When you work within a team, you must be precise. Each error will affect both the team members and the user.

Being precise means:

  • Every message you send in Slack should explain exactly what you want.
  • Meetings should have a clear goal.
  • Improve your product design process.
  • You should review documents twice for errors.
  • Design decisions need to be documented.
  • If you open a bug ticket, explain it very well so the developer will not have to ask many questions to understand the issue.
  • You should check the hand-off several times before delivering it to ensure that the flow is correct, no edge cases are open, all the screens are built with components and the microcopy is free from misspellings.

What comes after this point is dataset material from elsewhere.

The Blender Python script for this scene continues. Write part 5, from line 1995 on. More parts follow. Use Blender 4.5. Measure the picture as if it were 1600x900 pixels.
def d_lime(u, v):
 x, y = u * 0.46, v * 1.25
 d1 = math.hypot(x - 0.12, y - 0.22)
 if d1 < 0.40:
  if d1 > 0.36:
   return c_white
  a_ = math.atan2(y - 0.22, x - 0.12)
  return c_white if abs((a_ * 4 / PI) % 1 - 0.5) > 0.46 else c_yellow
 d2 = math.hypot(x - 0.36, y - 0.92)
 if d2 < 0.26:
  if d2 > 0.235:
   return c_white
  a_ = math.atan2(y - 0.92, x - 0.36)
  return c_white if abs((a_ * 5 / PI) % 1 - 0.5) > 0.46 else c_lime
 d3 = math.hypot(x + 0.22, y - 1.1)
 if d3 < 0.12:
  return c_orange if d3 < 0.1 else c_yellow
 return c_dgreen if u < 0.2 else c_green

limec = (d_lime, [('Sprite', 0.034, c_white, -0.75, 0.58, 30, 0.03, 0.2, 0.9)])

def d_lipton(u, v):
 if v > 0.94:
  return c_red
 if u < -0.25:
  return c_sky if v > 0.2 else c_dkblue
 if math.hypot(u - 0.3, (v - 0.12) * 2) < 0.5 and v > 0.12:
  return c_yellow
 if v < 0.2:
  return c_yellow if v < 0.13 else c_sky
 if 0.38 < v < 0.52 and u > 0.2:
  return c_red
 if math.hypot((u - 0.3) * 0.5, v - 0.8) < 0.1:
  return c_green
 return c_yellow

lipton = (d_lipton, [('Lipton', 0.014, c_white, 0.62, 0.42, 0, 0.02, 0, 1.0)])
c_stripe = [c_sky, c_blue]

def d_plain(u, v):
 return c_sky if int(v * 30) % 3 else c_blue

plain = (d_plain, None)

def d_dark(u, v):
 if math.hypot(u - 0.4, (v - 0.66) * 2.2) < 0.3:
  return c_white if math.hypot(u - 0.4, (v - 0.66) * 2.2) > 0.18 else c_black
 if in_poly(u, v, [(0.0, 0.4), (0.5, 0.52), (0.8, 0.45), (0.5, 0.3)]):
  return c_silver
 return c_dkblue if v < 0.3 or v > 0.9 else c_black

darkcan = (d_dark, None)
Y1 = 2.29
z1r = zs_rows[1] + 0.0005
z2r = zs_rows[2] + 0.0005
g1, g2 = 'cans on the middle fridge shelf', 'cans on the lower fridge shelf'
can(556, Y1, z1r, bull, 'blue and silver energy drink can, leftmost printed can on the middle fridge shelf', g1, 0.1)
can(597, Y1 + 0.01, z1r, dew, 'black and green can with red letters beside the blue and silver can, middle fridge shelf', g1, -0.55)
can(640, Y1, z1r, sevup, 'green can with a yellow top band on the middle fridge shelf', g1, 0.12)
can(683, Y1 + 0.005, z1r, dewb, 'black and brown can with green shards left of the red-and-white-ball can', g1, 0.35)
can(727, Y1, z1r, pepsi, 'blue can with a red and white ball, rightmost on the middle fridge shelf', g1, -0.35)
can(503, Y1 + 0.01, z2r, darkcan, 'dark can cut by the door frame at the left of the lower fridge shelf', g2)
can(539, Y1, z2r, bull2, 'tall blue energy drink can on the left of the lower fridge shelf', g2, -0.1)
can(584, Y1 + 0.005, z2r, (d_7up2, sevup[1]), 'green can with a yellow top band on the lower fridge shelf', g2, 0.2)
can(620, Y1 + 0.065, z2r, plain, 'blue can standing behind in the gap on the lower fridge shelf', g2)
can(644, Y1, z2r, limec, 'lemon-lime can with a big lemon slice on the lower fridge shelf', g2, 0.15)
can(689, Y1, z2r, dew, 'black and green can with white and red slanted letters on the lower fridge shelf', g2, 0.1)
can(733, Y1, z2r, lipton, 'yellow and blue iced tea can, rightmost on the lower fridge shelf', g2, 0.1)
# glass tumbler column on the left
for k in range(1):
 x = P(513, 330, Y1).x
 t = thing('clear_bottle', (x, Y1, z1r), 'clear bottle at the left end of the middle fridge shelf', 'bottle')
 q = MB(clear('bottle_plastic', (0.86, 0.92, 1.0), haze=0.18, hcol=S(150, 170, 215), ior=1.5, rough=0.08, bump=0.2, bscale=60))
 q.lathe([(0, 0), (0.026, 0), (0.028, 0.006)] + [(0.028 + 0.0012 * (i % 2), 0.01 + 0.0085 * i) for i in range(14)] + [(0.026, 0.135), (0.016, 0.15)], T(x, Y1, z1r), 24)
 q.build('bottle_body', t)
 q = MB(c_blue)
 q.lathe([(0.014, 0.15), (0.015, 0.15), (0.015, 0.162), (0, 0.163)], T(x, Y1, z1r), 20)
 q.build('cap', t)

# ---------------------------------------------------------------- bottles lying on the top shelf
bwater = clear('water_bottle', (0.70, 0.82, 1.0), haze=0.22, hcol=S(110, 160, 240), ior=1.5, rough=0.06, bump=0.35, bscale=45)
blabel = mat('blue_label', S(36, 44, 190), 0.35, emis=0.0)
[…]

By working precisely, both you and your teammates will work less, and they will have more trust in you because you will deliver the information without any problems.

10. Build trust

People need to trust you to work well together. Working with someone we trust makes us work less because we are confident.

Trust for me is built on two things. One is to work precisely. As I explained in principle 9.

The second thing is transparency. If you need more time, say it. If you don’t understand something, say it. If you don’t know something, say it. In other words, be honest and don’t hide important information.

Apart from that, admit your mistakes. I have heard people say, “We made a mistake”. However, sometimes it is not WE, it is YOU. So if you made a mistake, for example, you didn’t do a good design handoff, just say, it’s my fault. It will show people that you understand responsibility.

11. know your product

You need to know your product before you can design a solution for it. You can’t just talk to users and focus on the part of the product you are responsible for. As a product designer, you need to know your product well and learn how the whole system works.

Let’s take a marketplace as an example. Imagine you’re in charge of the buyers side. You can’t design it 360 degrees if you don’t understand how the seller side works. In the end, the buyer and seller have to communicate. Then you want to know how the seller gets the info from the buyer. How do you design a solution when you know half of the process?

It’s always okay to ask for permission to use the product in an internal environment if you need to study it. Furthermore, ask the product managers or customer success people to sit down with you and explain to you how the product works so you understand it better.

12. Help your users

Last, but definitely not least, the users. It is your job to represent users and solve their problems.

Knowing the users is key, and there are a bunch of ways to do it. Interview them, survey them, talk to the customer support people or ask the sales people about them.

Secondly, you need to design the right kind of solution for them, so you need to understand their issues so you can prioritize what’s most important. It also means sitting at the table with the other stakeholders and negotiating on behalf of users.

Another thing is to perform a design QA to make sure the developers implemented the solution just as you designed it. By doing this, you will make sure the design handoff process is correct, and there will not be any design bugs or gaps between the design and the development.